Our full article on this new requirement can be found here.

  • The EU adopted its 13th package on 23 February 2024, including asset freezes targeting a further 194 Russian individuals and entities; and a further expanded scope of restricted goods and technology for sale, supply, transfer or export to for use in Russia, including advanced technology items used in the production of drones, missiles and wider military system.
  • The European Parliament voted on 12 March 2024 to approve new harmonised rules and minimum standards for the enforcement of EU sanctions. It is now expected that the EU Council will adopt the proposed directive into law by May 2024 with few further amendments.

Corporate Fraud

  • At the beginning of March 2024, the initial provisions of the Economic Crime and Corporate Transparency Act 2023 were enacted, involving a significant overhaul of the powers granted to Companies House. The new rules allow the agency to scrutinise company information more thoroughly and demand evidence where necessary. Stricter checks on the validity of company names have been enforced, physical addresses for companies mandated as well as the (new) requirement for a registered company email address. Further, companies must now verify the legality of their activities upon incorporation and within their confirmation statements. These changes, supported by new criminal offences and civil penalties, aim to bolster the integrity of the UK's business sector. Rollout of these changes have been phased to limit the impact on legitimate businesses, but we should also expect further changes to come.
  • Whilst UK banks have been generally supportive of the proposed 'Suspended Accounts Scheme', outlined in the latest Criminal Justice Bill, they have queried the apportionment of liability. The scheme would allow the UK government to redirect funds in frozen accounts (for at least seven years where the owner does not come forward) of participating lenders to fund government projects combatting economic crime. However, unlike similar schemes (like the one involving dormant accounts), the has Government argued that it would not be practical for them to take on the risks associated with the funds - such as challenges of unfair suspensions or customer complaints - as suspensions are due to a proactive decision by the bank. The Home Office have planned to pay the banks a rebate if the customer later claims to recover the funds, but subject to a cap. This is currently seen as an impasse by the banks, especially as accounting rules mean that lenders are technically unable to unlock the suspended assets at all. Efforts to resolve the deadlock have been unsuccessful thus far, with accountants have been brought in to find a potential solution.
  • The FCA won its case against a former Goldman Sachs analyst Mohammed Zina, who turned a £140,000 profit from insider trades financed through fraudulent bank loans. Zina was found guilty on all 9 counts brought against him by the FCA and sentenced to 22 months in prison. His brother, Suhail Zina, a former Clifford Chance lawyer, was acquitted days prior to the end of the trial. A proceeds of crime hearing is also scheduled for September this year. Across the pond, famous former-crypto entrepreneur Sam Bankman-Freid, was sentenced to 25 years imprisonment following the collapse of crypto-trading platform FTX. FTX founder, Bankman-Fried was convicted of taking more than £6.3 billion from customers, which came to light after a run on deposits sparked by rumours of financial trouble.
  • We are anticipating guidance from HMRC is respect of the 'reasonable procedures' defence for the offence of failing to prevent fraud.
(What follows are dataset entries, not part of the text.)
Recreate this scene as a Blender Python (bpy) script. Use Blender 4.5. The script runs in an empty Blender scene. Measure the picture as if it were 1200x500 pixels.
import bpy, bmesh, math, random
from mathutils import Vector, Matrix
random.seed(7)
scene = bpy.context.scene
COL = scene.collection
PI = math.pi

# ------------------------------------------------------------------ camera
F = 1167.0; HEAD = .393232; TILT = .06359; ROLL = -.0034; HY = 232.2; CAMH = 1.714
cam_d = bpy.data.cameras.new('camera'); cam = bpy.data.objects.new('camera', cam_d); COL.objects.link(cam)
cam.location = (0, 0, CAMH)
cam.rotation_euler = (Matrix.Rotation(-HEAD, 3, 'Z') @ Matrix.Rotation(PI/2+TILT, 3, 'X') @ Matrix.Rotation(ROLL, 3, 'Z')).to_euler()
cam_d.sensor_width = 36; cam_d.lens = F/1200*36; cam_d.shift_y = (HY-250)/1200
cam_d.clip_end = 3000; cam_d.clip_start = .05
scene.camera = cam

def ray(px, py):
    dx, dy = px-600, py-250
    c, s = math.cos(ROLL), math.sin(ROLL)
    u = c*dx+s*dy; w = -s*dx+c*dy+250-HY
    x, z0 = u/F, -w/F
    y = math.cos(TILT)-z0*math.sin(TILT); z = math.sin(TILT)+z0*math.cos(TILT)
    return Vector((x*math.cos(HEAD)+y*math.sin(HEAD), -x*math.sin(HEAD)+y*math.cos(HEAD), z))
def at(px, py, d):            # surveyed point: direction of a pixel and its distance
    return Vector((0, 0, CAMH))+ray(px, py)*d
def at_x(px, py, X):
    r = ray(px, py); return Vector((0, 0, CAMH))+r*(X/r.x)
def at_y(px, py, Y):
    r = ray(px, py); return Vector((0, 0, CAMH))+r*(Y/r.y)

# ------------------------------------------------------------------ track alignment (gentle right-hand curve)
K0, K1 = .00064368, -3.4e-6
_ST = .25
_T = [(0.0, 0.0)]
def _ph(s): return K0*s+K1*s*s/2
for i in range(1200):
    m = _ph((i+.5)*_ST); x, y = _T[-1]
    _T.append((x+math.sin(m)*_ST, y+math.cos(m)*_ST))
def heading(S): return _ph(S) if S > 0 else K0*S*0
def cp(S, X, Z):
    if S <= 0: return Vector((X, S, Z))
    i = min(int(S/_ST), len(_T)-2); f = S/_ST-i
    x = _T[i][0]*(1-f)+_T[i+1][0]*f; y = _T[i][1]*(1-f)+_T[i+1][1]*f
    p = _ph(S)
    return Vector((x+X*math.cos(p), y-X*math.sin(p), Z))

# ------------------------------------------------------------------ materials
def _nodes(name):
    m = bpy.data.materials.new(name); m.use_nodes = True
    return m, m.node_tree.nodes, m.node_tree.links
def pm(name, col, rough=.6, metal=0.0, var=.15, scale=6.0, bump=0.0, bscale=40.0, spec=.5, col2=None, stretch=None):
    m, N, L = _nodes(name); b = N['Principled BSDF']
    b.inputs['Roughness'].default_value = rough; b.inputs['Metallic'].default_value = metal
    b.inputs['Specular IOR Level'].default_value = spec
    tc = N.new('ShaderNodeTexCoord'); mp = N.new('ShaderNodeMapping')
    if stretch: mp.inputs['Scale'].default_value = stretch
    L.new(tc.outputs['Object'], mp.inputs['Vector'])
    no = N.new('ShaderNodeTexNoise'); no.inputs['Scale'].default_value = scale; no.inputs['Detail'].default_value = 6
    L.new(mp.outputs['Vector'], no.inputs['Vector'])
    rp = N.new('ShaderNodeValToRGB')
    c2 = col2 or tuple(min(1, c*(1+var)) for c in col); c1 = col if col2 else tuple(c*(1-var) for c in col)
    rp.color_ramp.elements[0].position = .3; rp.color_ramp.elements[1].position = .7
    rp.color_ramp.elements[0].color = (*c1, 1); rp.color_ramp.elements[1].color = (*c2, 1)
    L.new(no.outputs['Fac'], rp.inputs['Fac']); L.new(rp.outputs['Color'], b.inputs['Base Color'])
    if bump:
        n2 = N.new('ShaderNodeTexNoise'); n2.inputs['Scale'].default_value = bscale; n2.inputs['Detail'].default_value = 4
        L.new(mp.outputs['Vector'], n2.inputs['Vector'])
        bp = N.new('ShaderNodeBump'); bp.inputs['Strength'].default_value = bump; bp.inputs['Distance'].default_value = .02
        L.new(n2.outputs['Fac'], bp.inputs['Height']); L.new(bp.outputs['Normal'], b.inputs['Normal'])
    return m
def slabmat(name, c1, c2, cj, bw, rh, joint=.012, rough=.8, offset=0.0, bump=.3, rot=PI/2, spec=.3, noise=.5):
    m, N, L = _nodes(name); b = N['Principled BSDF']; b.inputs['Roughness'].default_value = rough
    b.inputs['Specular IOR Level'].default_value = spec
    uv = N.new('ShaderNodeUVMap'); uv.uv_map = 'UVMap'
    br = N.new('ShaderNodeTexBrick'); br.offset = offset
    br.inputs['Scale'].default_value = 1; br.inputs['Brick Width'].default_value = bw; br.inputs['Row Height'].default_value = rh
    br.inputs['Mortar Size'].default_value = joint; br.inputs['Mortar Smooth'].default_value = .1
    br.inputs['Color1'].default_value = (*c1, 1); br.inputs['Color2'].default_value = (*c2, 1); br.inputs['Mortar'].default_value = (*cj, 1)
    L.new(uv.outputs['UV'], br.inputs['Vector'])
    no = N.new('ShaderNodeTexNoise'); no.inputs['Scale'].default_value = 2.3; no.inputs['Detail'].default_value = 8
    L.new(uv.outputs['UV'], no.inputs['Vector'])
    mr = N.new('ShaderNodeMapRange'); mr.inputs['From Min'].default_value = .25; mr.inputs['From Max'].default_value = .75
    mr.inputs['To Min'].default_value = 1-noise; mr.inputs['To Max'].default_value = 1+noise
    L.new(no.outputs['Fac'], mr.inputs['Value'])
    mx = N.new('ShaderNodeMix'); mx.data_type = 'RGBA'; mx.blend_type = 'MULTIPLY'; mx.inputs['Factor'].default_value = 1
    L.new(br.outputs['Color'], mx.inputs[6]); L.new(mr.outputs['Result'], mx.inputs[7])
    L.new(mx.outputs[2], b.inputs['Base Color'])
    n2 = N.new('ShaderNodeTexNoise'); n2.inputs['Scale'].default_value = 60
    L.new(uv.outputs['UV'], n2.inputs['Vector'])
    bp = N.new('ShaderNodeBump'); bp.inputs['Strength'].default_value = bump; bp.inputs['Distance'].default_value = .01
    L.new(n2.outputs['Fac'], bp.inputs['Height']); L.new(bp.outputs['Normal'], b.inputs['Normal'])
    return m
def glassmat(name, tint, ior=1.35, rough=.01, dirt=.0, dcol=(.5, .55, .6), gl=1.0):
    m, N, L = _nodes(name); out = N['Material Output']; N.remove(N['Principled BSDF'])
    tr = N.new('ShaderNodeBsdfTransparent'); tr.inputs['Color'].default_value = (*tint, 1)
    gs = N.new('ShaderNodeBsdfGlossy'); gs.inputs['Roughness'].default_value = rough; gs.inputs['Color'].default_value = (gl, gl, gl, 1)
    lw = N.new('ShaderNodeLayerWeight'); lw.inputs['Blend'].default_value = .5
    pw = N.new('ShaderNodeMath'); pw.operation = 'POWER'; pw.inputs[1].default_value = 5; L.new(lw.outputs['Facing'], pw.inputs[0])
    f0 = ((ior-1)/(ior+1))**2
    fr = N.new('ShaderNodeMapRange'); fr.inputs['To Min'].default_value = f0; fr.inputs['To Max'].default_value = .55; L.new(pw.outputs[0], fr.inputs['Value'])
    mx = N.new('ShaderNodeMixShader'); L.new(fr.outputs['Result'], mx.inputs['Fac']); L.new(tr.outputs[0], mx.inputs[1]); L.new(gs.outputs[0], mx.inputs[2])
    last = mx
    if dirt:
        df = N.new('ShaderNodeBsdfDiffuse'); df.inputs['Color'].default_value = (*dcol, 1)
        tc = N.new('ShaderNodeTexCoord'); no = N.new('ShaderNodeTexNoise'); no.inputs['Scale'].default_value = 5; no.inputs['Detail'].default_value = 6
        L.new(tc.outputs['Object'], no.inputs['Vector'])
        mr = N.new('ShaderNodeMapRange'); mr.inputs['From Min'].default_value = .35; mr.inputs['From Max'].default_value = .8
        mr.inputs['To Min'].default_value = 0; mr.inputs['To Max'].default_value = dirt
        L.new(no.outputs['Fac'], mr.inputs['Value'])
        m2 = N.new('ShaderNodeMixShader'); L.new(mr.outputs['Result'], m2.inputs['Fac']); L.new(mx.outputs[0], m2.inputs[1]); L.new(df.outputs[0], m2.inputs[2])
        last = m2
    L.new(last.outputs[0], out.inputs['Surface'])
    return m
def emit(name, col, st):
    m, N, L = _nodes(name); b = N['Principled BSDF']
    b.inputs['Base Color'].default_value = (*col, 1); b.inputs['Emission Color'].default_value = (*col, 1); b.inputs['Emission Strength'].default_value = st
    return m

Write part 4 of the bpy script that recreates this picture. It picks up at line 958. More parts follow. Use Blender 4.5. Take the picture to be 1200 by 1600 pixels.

Our clients shouldn't however be waiting for publication, and should already be thinking closely about their internal fraud controls. We set out some things to be thinking about here.

Internal Investigations

  • On 13 February 2024 Nick Ephgrave gave his first public speech as Director of the Serious Fraud Office, which provided some colour as to the direction of the body over the next few years. Somewhat controversially given the SFO's limited budget, he advocated for a change in SFO policy to allow for whistle-blowers to receive incentive payments for information. Whistleblowers have seen substantial payouts in the US; however, this practice has been thus far resisted by the SFO and the FCA. It should also be noted that legislative changes would be required for payments to begin, the UK government is conducting a review into whistleblower laws with findings expected soon. Mr Ephgrave also suggested that, going forward, the SFO will more closely collaborate with US law enforcement.
  • In February 2024, the FCA began a consultation into its enforcement policy. The proposed amendments to the FCA Enforcement Guide (in consultation paper CP24/2 link) seek to increase transparency in the investigations process by announcing details of some of its ongoing investigations. This will constitute a significant change in the approach of the regulator given that, at present the FCA avoids publicly announcing its investigations in the first place. The FCA propose to announce the opening of enforcements investigations, including the subject of the investigations (although the regulator has been keen to highlight it will generally not announce where the investigation is against a named individual), the sector and regulatory provisions to which the investigation relates and a summary of the suspected breach of FCA rules. The FCA are also proposing to announce and publish updates on investigations that have already started, publicly highlighting where an investigation has found no rule breaches. However, of relevance to those considering internal investigations is the emphasis the FCA has placed on the value of internal reports. The FCA has suggested that if it receives an internal report, drafted by an external third party, the company may be less likely to enter the FCA enforcement process (see page 42 of the CP24/2 consultation paper). As these investigations are now likely to be publicised it is even more clearly advisable to catch, investigate and report potential rule breaches as quickly as possible. The deadline to respond to the consultation is 16 April 2024.
  • In early March, The Treasury Committee published its report on 'Sexism in the City' which, among other things, referenced the shortcomings of the investigation practices of financial services firms when dealing with complaints of harassment. The Diversity Project told the Committee that there is a sense that "if it's not criminal, it's not that bad". The Committee has been keen to contrast the way financial services firms deal with non-financial misconduct, with the way it treats financial misconduct, with the latter treated with more severity than the former. The Committee criticised current whistleblowing legislation, strongly recommending that the Government seeks to strengthen its current framework. The Committee also recommended that the FCA launch a campaign to publicise the availability of its whistleblowing phone line. In the context of internal investigations, the Committee suggested that firms review whether their HR departments are adequately suited to investigate allegations of abuse or harassment with a direct line to senior leadership or the board. The Report instead suggested that firms consider setting up external investigation process where HR departments are not sufficiently independent of the accused.